Having to send dailies to Los Angeles for processing made it tough for Moshe to review material. Slow Internet exacerbated the challenge of reviewing material. As such, he relied on editor Terel Gibson, who was working out of Fancy Film ( in Silverlake, CA, to alert him of any potential problems. 

“I really had to trust my editor,” says the director. “He was very good at communicating that stuff.” 

Moshe adds that DP McFarland also kept in touch with the dailies colorist at Fotokem, which would alert the team to any problems, such as focus issues, as the scans were being created.

After production wrapped, Moshe worked closely with editor Gibson on the cut. 

“I work really closely with the editor,” he notes. “The way I shoot is: I really try to figure out how things cut together in my head. The film cuts a certain way and I need to be in the room to do that.”

As the same time, Moshe allowed Gibson to put together a first assembly, which incorporated his own ideas.  

“He comes up with some really great ideas and thoughts,” says Moshe of Gibson. “Then, I come in and we re-craft it from there and talk through ideas.

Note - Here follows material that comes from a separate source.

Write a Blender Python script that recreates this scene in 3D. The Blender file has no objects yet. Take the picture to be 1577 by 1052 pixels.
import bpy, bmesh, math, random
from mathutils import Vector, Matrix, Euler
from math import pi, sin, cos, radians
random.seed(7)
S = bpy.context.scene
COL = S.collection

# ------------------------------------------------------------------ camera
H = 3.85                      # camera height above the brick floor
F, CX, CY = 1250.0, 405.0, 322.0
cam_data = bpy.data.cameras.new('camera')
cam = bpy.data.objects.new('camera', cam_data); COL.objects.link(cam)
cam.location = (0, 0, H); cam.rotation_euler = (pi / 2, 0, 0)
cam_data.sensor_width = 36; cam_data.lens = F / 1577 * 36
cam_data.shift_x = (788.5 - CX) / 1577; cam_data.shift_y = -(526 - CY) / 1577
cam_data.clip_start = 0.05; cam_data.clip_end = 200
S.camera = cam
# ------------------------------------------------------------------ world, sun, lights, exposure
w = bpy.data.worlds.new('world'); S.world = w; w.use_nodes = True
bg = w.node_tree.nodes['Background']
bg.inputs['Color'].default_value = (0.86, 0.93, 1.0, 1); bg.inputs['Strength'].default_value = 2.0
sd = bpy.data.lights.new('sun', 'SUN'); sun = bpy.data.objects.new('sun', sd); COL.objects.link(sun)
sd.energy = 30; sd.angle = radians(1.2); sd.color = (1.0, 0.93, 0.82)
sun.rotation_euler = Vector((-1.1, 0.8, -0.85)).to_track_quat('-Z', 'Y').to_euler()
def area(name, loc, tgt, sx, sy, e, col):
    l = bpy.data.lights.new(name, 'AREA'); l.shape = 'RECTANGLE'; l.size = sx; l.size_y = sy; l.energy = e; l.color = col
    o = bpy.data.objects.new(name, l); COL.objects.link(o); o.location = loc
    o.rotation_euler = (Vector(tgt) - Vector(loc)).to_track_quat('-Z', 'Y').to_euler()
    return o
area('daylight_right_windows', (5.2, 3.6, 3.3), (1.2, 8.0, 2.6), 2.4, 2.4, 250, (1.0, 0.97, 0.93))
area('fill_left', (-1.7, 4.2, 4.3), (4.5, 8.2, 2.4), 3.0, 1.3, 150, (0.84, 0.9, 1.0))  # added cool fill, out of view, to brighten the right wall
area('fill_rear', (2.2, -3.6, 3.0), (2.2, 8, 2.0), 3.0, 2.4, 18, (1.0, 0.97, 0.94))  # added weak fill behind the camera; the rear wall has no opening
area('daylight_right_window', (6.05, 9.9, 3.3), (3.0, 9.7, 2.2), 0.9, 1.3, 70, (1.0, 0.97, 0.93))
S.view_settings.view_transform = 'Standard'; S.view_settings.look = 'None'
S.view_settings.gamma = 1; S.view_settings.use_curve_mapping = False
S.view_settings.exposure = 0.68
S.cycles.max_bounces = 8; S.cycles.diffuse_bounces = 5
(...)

I’ll walk out and let him take some cracks at scenes while I am not there, and at times we’ll collaborate together. We create a really safe environment. Rather than argue over whether we should do something, we’ll say, ‘That’s interesting. Let’s try it and see if it works?’”

Gibson cut the film on an Avid system. The feature incorporates original music by composer H. Scott Salinas. 

“[We] go way back,” says Moshe of his relationship with the composer. “We have a really great way of talking about music and sound.”

Moshe says in this case, it was important to create a theme for Lefty that could expand and contract as necessary. In some instances, the music is just a single piano with a rough edge. At other times, Lefty’s theme is performed by a full orchestra. 

“It allowed us to augment Lefty’s arch and emotionally connect,” notes the director of the music.

One of his favorite scenes in the film comes when Lefty is trying to distract Jeremiah from the pain of having been shot by telling him a story. The scene was filmed at night with a moving camera in a space that had a number of acoustical challenges. 

“It doesn’t seem that hard to shoot, but when you are doing such minimal lighting with camera movement, it is a really tough job for the camera department to get that right and get the focus. Every time I watch that scene, I just love what we did.”

Looking back, Moshe says he is extremely proud of the final results. 

“When you are a filmmaker, there is always something you want to do differently, or had more time…But I am really happy with it and proud of what we did. We made this movie in 20 days. It was an insane shoot and we made something I think everyone on this film is real proud of.”

The Ballad of Lefty Brown opened in theaters on December 15th and is also available via VOD.